Raceday Center, LLC v. RL BB Financial, LLC
Raceday Center, LLC v. RL BB Financial, LLC
2013 WL 11480644 (E.D. Tenn. 2013)
August 12, 2013
Inman, Dennis H., United States Magistrate Judge
Summary
The court denied the motion to compel RL BB to provide more information in response to Interrogatories Nos. 2 and 3, and Requests for Productions 2, 3, 4, and 5. RL BB had already provided the requested information regarding invoices and billing statements, and the documents and metadata requested did not exist.
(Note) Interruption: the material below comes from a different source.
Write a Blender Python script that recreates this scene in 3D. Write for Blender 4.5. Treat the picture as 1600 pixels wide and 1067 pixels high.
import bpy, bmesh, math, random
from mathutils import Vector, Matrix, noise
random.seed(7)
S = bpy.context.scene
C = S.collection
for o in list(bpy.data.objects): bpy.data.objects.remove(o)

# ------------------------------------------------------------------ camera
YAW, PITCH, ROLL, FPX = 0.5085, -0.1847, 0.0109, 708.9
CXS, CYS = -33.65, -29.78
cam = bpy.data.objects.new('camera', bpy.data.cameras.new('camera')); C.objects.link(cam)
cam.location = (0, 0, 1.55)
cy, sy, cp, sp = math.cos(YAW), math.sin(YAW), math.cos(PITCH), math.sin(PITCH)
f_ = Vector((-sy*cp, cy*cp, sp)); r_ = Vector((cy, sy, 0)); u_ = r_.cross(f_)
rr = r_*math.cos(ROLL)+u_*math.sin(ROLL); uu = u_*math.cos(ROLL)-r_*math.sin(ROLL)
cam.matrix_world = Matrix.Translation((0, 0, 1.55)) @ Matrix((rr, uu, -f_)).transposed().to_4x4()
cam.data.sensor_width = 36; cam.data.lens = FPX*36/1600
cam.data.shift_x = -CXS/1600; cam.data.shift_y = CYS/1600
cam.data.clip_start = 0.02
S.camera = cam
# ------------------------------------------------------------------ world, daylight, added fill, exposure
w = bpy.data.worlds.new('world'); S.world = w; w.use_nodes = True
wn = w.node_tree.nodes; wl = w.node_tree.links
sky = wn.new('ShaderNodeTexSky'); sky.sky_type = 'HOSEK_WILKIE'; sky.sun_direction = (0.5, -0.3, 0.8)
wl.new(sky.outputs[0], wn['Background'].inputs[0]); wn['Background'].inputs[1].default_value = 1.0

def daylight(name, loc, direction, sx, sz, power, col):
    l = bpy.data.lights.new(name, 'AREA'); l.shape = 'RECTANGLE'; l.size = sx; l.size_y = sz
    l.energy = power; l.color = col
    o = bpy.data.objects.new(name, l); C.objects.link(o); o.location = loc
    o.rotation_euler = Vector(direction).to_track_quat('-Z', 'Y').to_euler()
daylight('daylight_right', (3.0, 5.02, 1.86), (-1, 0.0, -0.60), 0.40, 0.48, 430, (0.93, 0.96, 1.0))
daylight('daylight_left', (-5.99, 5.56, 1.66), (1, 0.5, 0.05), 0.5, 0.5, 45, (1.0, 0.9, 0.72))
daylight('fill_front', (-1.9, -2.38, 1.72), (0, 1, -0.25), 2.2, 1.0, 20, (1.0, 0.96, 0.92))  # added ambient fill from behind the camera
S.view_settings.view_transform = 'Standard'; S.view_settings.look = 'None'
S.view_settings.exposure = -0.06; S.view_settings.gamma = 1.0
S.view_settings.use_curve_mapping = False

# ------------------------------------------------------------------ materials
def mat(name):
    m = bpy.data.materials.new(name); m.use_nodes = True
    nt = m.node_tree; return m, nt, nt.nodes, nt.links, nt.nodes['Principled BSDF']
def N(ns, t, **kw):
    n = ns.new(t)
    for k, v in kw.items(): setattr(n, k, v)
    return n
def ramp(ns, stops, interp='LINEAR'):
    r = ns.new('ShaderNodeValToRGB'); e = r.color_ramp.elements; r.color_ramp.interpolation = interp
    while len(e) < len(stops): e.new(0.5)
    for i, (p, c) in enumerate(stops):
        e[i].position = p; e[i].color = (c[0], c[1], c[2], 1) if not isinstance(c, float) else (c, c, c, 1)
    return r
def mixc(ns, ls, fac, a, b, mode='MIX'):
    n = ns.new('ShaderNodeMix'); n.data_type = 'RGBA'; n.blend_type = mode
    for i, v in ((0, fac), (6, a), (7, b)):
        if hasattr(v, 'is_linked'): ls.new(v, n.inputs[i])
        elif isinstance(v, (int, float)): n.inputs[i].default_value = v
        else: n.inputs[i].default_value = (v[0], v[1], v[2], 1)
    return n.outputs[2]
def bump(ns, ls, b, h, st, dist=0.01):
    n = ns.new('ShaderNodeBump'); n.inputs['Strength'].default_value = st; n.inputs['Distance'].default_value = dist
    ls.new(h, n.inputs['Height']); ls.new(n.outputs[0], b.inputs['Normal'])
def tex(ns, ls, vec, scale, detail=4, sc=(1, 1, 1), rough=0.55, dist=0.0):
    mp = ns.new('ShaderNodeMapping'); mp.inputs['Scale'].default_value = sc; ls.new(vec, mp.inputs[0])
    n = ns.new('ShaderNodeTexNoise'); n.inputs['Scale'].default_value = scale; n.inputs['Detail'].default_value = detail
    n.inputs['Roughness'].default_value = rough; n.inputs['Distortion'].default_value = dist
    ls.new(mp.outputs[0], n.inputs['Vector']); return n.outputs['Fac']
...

The request for documents defining RL BB's policies was also deemed irrelevant.
Raceday Center, LLC
v.
RL BB Financial, LLC, et al.
and
RL BB Financial, LLC
v.
David O. Robinette, et al
v.
RL BB Financial, LLC, et al.
and
RL BB Financial, LLC
v.
David O. Robinette, et al
NOS. 2:11-CV-17, 3:11-CV-49
Filed August 12, 2013
Counsel
Thomas O. Helton, Marcie Kiggans Bradley, Philip Monroe Meyer, II, Baker, Donelson, Bearman, Caldwell & Berkowitz, Chattanooga, TN, for RL BB Financial, LLC.Inman, Dennis H., United States Magistrate Judge
ORDER
*1 Raceday has filed a motion to compel RL BB to “more fully” answer and respond to Interrogatories Nos. 2 and 3, and Requests for Productions 2, 3, 4, and 5, of Raceday's Second Requests for Admission, Related Interrogatories, and Requests for Production.[1]
Somewhat lumped together, the discovery requests asks for three categories of information from RL BB:
(1) any invoices and billing statements that support RL BB's claim for costs, expenses, and attorneys' fees as far as its suit against Raceday and the guarantors is concerned;
(2) documents and metadata showing when RL BB applied the foreclosure purchase price for the Raceday property to its internal accounting records; and
(3) any documents that reflects RL BB's policy relating “to the administration and collection of loans.”
As an initial matter, RL BB claims that this motion to compel was filed after the close of discovery and is therefore untimely. RL BB argues that Raceday could and should have sought this particular discovery earlier in the discovery process, and that a party cannot file a motion to compel after the discovery deadline has passed.
As a discovery request submitted a day after the deadline is too late, a discovery request submitted a day before the deadline is timely. RL BB's argument, if adopted, would make a discovery deadline a moving target, and neither the parties nor the court could ever safely rely upon it.
To be sure, if a party submits a discovery request to his opponent that will consume an inordinate amount of time to satisfy, the court certainly could deny that request on the basis that it was oppressive and unduly burdensome. It almost would amount to the old equity doctrine of laches. But none of the discovery requests at issue here fall within that category.
For RL BB to recover its attorneys' fees, it first will have to prove that it is entitled to recover anything on its underlying claim for damages. If it fails to do that, then any claim for attorneys' fees becomes a non-issue. On the other hand, if RL BB is entitled to recover on its basic claim, it will then have to prove a number of things to recover attorneys' fees, including the hours expended in the litigation, the reasonableness of those hours, and the reasonableness of the value it has assigned to those hours. Until the trial is concluded, the issue of attorneys' fees is premature. This aspect of the motion to compel is denied.
RL BB states in its response that this information has been supplied to the attorneys for Raceday, et al., and there is nothing left it can give them.
The court cannot order RL BB to furnish additional information which does not exist.
*2 In its brief, Raceday suggests that “the claims and defenses in these cases ... are based almost entirely on RL BB's conduct in relation to purchased loans ... [and] [t]hese policies should show how and when RL BB credits the amounts it pays at foreclosures to notes it holds.”
RL BB argues that this information is irrelevant to any issue in the suit, and the court agrees. Moreover, the Requests for Production itself is breathtaking in its potential scope: “all documents,” and “other documents” that states or defines the policies of RL BB and Rialto Capital's policies in “relation to making bookkeeping administering and/or collection loans.” That language was encompass every document, of any kind, generated by RL BB and Rialto.
This aspect of the motion to compel is denied.
Footnotes
Doc. 187, Case No. 3:11-CV-49; Doc. 312, Case No. 2:11-CV-17.